What is asked →
Every line from the beginning of the records below up to the one holding "rnd = random.Random(7)" should be quoted exactly; leave out the rest.

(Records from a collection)

.....

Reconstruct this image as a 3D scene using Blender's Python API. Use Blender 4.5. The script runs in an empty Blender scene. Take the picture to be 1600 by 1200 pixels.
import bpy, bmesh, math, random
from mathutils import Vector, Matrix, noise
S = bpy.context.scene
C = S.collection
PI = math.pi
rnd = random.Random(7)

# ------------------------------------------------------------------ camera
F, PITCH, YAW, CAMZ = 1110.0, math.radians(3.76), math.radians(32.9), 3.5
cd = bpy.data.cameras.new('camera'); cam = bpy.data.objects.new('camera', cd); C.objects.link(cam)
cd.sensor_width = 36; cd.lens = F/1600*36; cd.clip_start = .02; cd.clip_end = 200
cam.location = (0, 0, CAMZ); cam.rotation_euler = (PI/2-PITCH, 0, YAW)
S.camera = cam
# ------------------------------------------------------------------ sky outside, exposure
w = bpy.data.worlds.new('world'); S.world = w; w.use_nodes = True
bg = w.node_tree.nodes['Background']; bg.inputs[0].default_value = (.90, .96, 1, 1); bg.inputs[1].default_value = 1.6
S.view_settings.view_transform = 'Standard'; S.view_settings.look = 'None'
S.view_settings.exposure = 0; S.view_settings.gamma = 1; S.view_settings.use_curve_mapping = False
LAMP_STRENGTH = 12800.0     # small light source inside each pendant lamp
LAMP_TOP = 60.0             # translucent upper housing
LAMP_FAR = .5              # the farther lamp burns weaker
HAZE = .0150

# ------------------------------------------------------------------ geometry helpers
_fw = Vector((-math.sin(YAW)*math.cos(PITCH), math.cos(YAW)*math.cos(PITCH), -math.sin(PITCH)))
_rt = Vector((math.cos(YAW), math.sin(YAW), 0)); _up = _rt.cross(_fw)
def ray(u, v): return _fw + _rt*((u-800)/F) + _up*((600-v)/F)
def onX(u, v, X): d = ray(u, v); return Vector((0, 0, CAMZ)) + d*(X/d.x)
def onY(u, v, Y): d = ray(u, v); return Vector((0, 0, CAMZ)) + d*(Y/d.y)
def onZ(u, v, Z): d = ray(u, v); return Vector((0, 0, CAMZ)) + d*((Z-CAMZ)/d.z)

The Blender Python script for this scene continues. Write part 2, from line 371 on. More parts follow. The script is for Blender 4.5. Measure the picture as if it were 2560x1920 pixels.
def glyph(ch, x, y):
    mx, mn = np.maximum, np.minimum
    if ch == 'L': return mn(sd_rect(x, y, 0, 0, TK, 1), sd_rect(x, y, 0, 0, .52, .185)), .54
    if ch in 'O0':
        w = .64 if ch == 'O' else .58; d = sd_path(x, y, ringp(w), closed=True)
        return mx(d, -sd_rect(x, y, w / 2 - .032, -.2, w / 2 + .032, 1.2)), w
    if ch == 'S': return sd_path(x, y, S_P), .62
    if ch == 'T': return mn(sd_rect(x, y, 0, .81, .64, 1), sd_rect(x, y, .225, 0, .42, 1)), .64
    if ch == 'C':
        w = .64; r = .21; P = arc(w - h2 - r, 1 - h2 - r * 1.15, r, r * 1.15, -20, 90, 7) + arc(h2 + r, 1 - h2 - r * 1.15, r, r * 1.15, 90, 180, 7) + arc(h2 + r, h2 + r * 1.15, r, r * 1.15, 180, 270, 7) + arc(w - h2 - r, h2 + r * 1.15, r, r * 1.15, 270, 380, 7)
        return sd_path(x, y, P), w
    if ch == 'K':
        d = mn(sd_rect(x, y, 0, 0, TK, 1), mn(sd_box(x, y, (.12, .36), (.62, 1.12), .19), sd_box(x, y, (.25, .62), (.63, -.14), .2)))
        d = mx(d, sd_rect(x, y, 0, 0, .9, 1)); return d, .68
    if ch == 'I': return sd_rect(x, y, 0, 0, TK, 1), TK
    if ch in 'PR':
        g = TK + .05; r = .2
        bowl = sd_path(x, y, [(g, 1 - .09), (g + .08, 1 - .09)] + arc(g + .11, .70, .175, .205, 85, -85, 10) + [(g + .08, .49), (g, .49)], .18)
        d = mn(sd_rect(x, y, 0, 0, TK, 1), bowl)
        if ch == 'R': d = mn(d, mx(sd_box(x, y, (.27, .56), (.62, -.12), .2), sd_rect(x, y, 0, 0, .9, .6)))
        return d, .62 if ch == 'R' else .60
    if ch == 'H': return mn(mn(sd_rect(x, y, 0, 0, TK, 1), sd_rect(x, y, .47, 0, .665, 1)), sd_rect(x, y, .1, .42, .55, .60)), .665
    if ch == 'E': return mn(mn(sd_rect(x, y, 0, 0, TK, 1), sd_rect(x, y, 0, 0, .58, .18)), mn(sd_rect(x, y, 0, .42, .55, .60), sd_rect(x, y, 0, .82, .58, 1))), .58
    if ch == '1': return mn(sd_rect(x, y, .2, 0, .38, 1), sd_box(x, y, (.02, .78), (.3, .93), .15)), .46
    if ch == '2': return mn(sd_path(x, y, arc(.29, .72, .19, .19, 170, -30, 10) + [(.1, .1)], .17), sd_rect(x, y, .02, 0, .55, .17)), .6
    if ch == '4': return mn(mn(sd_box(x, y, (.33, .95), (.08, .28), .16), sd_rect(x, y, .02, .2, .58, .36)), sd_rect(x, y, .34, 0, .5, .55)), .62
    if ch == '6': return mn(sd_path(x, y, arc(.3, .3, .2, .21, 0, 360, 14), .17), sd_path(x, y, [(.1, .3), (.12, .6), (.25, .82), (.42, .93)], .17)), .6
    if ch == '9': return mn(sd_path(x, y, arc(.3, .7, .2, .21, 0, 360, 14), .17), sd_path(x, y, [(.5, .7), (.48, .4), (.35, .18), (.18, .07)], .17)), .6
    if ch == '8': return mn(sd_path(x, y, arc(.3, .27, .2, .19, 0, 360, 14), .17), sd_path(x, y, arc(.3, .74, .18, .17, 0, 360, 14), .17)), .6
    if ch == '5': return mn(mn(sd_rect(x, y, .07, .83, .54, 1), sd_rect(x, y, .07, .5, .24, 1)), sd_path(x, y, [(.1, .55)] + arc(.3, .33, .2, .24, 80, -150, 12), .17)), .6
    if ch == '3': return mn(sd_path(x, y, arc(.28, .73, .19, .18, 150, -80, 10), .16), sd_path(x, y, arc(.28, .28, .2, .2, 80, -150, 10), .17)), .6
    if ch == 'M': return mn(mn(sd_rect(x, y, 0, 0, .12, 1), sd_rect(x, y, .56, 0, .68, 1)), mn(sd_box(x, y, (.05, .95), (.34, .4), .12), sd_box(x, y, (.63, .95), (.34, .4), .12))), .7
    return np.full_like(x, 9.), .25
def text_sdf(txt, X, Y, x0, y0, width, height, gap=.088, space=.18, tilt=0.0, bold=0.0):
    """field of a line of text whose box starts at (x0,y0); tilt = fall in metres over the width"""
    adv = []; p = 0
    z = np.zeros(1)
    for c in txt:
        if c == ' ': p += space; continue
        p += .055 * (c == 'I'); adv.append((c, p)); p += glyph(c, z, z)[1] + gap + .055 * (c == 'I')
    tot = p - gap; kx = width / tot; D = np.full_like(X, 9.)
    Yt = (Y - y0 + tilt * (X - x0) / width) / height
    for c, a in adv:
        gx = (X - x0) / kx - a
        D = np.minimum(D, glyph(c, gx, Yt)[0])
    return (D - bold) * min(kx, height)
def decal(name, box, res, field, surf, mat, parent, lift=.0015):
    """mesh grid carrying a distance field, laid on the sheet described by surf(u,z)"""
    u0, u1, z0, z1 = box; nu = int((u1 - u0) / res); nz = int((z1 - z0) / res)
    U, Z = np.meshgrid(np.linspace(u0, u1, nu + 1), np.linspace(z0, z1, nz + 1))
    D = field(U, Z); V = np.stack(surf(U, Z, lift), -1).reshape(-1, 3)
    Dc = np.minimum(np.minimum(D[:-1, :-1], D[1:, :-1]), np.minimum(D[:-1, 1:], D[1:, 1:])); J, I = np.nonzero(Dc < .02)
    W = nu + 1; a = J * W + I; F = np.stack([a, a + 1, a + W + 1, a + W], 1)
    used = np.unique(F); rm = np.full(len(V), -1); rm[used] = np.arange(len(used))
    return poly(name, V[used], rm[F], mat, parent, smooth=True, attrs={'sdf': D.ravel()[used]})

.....

Output below →
Reconstruct this image as a 3D scene using Blender's Python API. Use Blender 4.5. The script runs in an empty Blender scene. Take the picture to be 1600 by 1200 pixels.
import bpy, bmesh, math, random
from mathutils import Vector, Matrix, noise
S = bpy.context.scene
C = S.collection
PI = math.pi
rnd = random.Random(7)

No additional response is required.